Liverpool council reports repeated state-linked botnet attacks over two years

City authority says hackers linked to Russia’s Noname057(16) have launched distributed denial-of-service campaigns but ransomware has not succeeded for nine years

Technology & AI 3 months ago
Liverpool council reports repeated state-linked botnet attacks over two years

Liverpool City Council says it has faced repeated cyber attacks from a state-linked Russian hacktivist group over the past two years, according to a report to be considered by the authority’s audit committee.

The council told auditors it had received "significant attention" from Noname057(16), a group described in the report as state-linked and focused on western government, military, transport and health targets. The attacks have used distributed botnets and denial-of-service techniques that the council warned could take down public-facing services such as council websites.

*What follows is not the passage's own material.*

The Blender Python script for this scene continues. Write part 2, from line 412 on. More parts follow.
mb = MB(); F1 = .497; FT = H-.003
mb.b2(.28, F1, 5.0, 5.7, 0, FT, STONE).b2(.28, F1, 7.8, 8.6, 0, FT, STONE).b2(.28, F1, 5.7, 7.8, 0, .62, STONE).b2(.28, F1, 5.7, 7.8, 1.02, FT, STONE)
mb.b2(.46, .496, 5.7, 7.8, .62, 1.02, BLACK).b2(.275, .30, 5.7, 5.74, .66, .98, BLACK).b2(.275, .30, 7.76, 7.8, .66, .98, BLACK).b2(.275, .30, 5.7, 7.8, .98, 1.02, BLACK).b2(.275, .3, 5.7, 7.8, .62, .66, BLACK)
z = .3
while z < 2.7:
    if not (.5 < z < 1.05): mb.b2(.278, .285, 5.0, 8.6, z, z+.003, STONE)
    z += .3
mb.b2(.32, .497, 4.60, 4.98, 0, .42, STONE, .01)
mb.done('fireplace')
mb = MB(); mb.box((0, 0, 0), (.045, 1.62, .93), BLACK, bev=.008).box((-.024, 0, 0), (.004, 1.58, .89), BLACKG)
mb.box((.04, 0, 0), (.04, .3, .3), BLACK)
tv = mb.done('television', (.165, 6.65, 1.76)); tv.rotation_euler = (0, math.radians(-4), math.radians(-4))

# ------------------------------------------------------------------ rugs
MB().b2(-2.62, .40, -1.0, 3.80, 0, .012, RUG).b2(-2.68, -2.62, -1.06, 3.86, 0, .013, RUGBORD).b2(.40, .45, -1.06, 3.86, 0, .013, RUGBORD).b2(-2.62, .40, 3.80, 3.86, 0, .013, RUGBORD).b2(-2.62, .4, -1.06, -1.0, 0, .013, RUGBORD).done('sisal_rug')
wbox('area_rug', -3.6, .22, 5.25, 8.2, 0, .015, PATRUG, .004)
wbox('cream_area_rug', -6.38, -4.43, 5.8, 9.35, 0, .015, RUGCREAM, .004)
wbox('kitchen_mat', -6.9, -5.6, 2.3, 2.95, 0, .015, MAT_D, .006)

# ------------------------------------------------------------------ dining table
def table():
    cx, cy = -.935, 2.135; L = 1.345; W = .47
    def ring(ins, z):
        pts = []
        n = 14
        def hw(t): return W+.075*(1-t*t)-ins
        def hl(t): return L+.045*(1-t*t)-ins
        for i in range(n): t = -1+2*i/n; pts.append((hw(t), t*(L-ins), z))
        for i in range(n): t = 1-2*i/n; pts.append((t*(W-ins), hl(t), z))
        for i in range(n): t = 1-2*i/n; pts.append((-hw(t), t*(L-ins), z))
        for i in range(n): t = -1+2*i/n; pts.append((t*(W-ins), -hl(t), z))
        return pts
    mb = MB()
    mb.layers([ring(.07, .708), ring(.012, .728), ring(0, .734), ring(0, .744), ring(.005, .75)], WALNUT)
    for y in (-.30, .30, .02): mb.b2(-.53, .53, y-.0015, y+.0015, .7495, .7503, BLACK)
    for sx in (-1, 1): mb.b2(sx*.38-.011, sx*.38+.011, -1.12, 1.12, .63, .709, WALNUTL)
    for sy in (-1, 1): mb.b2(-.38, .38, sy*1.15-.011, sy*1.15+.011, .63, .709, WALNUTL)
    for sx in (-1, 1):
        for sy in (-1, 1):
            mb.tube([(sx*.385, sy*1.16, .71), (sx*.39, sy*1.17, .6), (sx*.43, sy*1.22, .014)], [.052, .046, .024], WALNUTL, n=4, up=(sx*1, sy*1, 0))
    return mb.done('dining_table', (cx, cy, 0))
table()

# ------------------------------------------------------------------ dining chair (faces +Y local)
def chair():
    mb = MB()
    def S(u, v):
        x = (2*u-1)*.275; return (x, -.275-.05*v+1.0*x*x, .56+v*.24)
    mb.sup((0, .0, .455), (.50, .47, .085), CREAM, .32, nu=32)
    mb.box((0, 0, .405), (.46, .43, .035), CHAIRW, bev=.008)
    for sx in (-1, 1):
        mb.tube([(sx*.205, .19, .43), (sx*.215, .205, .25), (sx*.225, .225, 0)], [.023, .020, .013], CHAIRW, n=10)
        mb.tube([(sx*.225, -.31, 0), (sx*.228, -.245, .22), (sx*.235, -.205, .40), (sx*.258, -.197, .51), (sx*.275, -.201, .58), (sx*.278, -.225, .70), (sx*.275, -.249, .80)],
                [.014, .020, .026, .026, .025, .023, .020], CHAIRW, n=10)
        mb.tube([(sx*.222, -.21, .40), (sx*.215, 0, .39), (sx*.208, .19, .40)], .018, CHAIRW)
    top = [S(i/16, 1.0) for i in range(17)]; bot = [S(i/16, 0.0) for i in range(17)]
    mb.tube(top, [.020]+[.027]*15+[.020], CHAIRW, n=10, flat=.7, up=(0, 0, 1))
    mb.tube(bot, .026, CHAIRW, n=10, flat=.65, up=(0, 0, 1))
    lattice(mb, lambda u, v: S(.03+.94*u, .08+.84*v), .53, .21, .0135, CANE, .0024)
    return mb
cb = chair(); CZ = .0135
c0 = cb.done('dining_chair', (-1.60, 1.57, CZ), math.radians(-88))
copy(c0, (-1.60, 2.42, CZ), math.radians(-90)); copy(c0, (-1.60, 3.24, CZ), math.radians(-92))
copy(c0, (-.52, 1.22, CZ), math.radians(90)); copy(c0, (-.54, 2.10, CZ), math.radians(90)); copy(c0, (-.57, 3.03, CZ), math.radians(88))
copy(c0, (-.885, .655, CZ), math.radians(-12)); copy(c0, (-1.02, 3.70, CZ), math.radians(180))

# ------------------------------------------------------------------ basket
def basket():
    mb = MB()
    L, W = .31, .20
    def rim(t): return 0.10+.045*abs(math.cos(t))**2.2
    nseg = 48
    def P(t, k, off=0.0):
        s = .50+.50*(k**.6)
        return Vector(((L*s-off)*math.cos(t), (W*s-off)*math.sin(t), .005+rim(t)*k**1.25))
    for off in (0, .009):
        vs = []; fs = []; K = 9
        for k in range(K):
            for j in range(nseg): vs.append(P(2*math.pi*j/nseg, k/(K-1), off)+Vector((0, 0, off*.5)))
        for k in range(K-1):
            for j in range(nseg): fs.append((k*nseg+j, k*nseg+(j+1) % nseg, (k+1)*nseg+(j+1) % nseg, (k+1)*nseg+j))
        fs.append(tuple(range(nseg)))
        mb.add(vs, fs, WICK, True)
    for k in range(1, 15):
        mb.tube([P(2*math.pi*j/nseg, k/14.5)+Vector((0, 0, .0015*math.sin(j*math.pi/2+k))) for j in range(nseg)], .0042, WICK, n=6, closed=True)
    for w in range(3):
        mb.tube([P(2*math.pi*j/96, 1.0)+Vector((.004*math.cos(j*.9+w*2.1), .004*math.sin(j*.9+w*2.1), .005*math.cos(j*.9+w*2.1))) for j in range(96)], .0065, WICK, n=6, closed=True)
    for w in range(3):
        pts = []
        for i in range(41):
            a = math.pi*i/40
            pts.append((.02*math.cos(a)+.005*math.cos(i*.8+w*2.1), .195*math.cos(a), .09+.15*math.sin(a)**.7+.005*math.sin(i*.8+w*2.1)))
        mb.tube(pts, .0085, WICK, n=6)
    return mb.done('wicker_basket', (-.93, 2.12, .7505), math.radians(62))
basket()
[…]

The report said the authority had experienced "many attacks from this group and their allies using their Distributed Botnet over the last two years." It said the so-called hacktivists were using bots to try to infiltrate or disable council systems, but that the council’s security measures had prevented a successful ransomware incident for nine years.

Council documents noted the general nature of the risk, stating that "Denial of Service attacks for monetary or political reasons is a widespread risk for any company with a web presence or that relies on internet-based systems." The council said it has deployed a range of systems designed "to reduce the effect of attack on our web infrastructure."

The report will be scrutinised by the audit committee, which will review the authority’s current defences and residual risks to digital services. Council officials described the attacks as part of a wider pattern affecting public sector bodies and organisations that maintain an internet presence.

Local authorities have increasingly reported probing and sustained cyber activity in recent years, with denial-of-service campaigns and ransomware remaining prominent threats according to industry and government assessments. The Liverpool report highlights the use of distributed botnets by state-linked groups to overwhelm online services rather than to deploy malware for immediate extortion in every case.

The council did not report any active service disruptions or financial extortion events in its summary but underscored the potential consequences if web-facing systems were knocked offline. Officials said ongoing investment in security architecture and monitoring was intended to mitigate those impacts and maintain continuity of publicly accessible services.

The audit committee meeting will determine whether further measures or reporting changes are required to address evolving cyber threats and to ensure resilient delivery of council services.